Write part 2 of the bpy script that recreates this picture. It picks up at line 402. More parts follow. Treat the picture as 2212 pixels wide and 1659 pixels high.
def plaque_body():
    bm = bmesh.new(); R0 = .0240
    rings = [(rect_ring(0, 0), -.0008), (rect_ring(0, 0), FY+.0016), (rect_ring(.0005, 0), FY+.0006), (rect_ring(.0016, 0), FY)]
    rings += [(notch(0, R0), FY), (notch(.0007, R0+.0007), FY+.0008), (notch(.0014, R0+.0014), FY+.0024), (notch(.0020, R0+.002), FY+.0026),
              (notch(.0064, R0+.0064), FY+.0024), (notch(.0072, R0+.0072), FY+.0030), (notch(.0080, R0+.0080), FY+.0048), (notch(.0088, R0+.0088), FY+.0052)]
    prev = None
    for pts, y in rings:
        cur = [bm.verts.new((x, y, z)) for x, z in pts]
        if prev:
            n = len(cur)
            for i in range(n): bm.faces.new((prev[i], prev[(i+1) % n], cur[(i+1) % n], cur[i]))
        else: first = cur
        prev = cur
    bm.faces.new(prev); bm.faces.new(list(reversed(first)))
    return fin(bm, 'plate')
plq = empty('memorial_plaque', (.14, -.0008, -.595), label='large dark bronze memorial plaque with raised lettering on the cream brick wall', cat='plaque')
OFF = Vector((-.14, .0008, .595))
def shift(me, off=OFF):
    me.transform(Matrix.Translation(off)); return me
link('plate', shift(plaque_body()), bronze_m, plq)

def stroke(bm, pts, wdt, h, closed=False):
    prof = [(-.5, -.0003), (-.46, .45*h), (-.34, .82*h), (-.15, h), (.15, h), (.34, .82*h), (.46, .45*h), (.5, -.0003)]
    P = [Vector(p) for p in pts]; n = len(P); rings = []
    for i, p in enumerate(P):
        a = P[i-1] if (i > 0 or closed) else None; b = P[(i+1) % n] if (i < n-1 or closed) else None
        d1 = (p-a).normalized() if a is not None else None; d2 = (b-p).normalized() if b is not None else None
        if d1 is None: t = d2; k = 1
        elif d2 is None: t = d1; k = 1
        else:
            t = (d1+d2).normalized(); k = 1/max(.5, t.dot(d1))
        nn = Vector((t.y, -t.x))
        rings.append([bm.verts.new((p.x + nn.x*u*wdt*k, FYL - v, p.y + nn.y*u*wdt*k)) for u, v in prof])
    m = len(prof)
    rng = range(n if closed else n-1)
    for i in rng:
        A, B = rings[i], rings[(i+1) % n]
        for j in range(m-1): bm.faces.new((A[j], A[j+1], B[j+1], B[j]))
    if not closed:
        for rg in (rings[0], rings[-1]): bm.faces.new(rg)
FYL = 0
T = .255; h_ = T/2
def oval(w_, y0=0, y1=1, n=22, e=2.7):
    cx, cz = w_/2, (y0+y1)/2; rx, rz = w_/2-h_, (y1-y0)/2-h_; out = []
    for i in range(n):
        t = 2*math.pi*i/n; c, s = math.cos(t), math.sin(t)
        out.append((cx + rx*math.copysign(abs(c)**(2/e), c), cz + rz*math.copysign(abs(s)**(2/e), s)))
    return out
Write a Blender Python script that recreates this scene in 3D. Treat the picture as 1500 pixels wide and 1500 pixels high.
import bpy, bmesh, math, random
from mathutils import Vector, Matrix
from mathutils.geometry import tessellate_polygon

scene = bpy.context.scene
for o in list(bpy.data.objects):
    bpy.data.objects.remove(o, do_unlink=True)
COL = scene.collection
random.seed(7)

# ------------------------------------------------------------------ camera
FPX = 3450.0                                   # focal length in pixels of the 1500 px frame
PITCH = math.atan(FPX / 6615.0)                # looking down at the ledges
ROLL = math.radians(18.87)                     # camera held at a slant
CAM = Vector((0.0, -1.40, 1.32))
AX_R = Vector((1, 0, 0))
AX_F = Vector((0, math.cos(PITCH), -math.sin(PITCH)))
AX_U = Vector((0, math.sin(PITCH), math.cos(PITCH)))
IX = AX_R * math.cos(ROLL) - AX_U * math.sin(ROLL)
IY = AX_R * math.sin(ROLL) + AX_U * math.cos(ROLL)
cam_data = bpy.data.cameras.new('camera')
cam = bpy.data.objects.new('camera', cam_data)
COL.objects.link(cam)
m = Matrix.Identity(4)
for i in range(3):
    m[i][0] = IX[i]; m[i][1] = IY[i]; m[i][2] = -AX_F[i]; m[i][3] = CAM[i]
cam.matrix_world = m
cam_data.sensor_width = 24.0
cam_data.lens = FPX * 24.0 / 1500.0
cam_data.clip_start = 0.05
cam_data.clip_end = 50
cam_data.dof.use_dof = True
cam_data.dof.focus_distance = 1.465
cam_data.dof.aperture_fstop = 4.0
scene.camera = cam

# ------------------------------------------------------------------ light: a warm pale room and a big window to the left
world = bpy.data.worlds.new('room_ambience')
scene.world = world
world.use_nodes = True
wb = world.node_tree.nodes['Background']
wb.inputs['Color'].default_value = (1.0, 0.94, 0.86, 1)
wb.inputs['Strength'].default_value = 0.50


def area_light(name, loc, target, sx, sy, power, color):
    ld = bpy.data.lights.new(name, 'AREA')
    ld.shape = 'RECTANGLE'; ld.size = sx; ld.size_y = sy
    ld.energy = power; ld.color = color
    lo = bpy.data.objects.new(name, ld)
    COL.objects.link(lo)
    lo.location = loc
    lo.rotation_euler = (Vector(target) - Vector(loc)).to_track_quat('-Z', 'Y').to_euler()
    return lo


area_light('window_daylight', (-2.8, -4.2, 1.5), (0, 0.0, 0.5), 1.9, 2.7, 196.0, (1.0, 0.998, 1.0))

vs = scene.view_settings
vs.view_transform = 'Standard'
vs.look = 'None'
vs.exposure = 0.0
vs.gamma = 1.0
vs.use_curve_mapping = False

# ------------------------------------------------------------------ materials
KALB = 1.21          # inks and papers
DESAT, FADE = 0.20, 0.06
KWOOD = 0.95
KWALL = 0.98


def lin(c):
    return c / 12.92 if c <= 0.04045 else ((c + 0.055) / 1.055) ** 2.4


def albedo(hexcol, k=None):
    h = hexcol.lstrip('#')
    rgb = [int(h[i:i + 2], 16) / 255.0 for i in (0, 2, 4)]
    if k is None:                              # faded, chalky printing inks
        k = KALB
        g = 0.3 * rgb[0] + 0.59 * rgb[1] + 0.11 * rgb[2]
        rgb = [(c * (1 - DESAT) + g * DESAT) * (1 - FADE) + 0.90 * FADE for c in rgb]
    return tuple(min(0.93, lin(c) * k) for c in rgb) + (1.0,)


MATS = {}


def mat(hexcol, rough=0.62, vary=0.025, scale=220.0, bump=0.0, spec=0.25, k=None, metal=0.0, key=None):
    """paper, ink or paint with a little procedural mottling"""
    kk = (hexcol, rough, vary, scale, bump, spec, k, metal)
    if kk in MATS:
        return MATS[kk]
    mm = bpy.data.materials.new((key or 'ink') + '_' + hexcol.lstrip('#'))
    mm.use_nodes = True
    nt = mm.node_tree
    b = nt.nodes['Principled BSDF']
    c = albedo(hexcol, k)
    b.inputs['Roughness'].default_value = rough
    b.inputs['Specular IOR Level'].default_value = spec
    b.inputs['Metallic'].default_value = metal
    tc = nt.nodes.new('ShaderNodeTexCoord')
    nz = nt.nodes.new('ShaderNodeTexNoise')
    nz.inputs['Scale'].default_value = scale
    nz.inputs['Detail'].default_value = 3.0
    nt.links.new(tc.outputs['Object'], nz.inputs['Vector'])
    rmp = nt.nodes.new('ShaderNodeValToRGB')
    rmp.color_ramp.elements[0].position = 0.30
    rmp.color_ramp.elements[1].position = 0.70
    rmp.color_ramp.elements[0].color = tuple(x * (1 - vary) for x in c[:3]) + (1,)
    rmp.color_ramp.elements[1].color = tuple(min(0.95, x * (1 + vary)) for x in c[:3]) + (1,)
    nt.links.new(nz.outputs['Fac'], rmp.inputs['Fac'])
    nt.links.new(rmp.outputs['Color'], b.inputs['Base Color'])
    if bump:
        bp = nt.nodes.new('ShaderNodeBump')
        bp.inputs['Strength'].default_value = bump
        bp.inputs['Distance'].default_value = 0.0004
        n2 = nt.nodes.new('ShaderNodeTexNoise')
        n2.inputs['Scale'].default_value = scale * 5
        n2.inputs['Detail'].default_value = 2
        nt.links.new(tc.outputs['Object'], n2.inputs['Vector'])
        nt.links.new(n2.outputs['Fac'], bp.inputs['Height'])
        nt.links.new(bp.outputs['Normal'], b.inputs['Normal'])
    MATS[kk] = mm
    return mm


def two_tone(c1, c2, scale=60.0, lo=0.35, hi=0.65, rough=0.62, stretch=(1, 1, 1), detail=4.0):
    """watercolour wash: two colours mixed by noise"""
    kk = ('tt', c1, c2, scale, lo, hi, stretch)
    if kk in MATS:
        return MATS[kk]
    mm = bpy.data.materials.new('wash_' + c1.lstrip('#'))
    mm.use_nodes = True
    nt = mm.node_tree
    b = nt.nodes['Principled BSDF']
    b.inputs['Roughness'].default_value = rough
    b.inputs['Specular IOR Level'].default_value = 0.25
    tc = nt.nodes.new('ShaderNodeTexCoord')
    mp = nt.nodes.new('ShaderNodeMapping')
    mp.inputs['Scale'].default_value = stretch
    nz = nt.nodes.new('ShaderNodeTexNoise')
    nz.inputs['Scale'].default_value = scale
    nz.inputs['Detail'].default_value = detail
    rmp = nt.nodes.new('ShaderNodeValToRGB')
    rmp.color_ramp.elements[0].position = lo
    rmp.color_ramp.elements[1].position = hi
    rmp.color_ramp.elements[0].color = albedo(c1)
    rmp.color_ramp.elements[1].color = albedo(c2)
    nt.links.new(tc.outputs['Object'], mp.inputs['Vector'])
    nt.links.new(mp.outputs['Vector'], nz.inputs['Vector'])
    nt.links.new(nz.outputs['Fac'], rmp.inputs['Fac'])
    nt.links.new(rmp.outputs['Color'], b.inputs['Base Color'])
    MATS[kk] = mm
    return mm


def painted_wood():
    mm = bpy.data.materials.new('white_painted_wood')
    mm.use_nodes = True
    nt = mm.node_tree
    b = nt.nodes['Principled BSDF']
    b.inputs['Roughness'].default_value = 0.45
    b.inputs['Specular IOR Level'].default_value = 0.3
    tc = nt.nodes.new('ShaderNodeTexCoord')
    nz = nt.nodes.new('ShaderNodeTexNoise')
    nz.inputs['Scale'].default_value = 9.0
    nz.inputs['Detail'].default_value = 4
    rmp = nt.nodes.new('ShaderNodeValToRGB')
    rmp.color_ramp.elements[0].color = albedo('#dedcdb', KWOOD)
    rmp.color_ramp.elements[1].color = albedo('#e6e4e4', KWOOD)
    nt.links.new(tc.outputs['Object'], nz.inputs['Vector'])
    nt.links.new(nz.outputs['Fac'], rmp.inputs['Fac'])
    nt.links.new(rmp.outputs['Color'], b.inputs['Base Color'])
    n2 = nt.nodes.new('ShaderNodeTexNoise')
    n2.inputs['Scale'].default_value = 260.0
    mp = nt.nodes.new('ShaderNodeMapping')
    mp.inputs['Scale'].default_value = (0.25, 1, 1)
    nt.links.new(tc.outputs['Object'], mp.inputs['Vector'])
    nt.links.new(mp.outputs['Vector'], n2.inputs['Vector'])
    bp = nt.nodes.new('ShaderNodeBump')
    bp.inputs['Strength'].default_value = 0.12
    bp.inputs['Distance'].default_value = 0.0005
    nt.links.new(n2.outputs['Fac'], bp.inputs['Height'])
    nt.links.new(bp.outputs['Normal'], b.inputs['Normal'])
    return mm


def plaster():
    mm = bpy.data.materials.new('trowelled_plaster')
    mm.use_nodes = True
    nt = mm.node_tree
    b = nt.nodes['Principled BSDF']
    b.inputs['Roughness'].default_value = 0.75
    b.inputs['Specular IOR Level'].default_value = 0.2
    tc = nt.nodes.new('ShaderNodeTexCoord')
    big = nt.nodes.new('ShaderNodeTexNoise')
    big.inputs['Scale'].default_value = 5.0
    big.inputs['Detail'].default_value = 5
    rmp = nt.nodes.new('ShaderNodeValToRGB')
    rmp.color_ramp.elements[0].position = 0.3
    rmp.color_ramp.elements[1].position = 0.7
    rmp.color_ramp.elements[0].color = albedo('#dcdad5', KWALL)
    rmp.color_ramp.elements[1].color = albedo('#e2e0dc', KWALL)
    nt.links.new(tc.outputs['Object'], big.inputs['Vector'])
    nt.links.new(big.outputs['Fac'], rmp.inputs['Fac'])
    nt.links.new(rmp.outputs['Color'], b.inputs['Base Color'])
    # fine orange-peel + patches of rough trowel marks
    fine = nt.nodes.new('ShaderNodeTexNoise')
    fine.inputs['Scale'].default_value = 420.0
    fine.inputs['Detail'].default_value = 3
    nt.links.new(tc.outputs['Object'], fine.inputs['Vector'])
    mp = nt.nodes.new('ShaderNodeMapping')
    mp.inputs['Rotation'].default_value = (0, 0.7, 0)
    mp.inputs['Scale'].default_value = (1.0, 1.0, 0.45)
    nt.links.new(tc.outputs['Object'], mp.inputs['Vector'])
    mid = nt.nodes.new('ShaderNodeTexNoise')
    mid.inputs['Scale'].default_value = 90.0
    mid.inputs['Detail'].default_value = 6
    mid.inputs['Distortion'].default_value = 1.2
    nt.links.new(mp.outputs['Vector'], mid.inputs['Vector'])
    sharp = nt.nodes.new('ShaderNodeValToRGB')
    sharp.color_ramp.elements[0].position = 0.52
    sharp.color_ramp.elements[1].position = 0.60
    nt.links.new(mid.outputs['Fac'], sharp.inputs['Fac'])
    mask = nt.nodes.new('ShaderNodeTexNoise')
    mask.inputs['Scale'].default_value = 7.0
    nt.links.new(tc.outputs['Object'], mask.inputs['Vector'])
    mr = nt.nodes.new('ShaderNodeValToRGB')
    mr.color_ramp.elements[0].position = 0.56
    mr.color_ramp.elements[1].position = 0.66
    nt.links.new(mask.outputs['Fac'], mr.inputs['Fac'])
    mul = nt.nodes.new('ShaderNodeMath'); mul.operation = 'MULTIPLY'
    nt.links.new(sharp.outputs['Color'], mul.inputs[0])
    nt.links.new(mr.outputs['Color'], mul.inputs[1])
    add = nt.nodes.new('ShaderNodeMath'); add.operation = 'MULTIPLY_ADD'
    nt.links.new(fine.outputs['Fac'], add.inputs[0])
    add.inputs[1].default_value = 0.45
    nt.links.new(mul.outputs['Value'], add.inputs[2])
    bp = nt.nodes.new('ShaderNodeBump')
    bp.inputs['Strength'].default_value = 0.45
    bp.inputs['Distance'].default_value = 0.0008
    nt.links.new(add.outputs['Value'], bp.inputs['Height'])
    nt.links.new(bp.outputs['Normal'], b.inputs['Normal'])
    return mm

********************

• Task to complete: Repeat exactly the lines from the one containing "Write a Blender" to the one containing "wb.inputs['Strength'].default_value = 0.50", both lines included, and nothing else.

• Output of the task:
Write a Blender Python script that recreates this scene in 3D. Treat the picture as 1500 pixels wide and 1500 pixels high.
import bpy, bmesh, math, random
from mathutils import Vector, Matrix
from mathutils.geometry import tessellate_polygon

scene = bpy.context.scene
for o in list(bpy.data.objects):
    bpy.data.objects.remove(o, do_unlink=True)
COL = scene.collection
random.seed(7)

# ------------------------------------------------------------------ camera
FPX = 3450.0                                   # focal length in pixels of the 1500 px frame
PITCH = math.atan(FPX / 6615.0)                # looking down at the ledges
ROLL = math.radians(18.87)                     # camera held at a slant
CAM = Vector((0.0, -1.40, 1.32))
AX_R = Vector((1, 0, 0))
AX_F = Vector((0, math.cos(PITCH), -math.sin(PITCH)))
AX_U = Vector((0, math.sin(PITCH), math.cos(PITCH)))
IX = AX_R * math.cos(ROLL) - AX_U * math.sin(ROLL)
IY = AX_R * math.sin(ROLL) + AX_U * math.cos(ROLL)
cam_data = bpy.data.cameras.new('camera')
cam = bpy.data.objects.new('camera', cam_data)
COL.objects.link(cam)
m = Matrix.Identity(4)
for i in range(3):
    m[i][0] = IX[i]; m[i][1] = IY[i]; m[i][2] = -AX_F[i]; m[i][3] = CAM[i]
cam.matrix_world = m
cam_data.sensor_width = 24.0
cam_data.lens = FPX * 24.0 / 1500.0
cam_data.clip_start = 0.05
cam_data.clip_end = 50
cam_data.dof.use_dof = True
cam_data.dof.focus_distance = 1.465
cam_data.dof.aperture_fstop = 4.0
scene.camera = cam

# ------------------------------------------------------------------ light: a warm pale room and a big window to the left
world = bpy.data.worlds.new('room_ambience')
scene.world = world
world.use_nodes = True
wb = world.node_tree.nodes['Background']
wb.inputs['Color'].default_value = (1.0, 0.94, 0.86, 1)
wb.inputs['Strength'].default_value = 0.50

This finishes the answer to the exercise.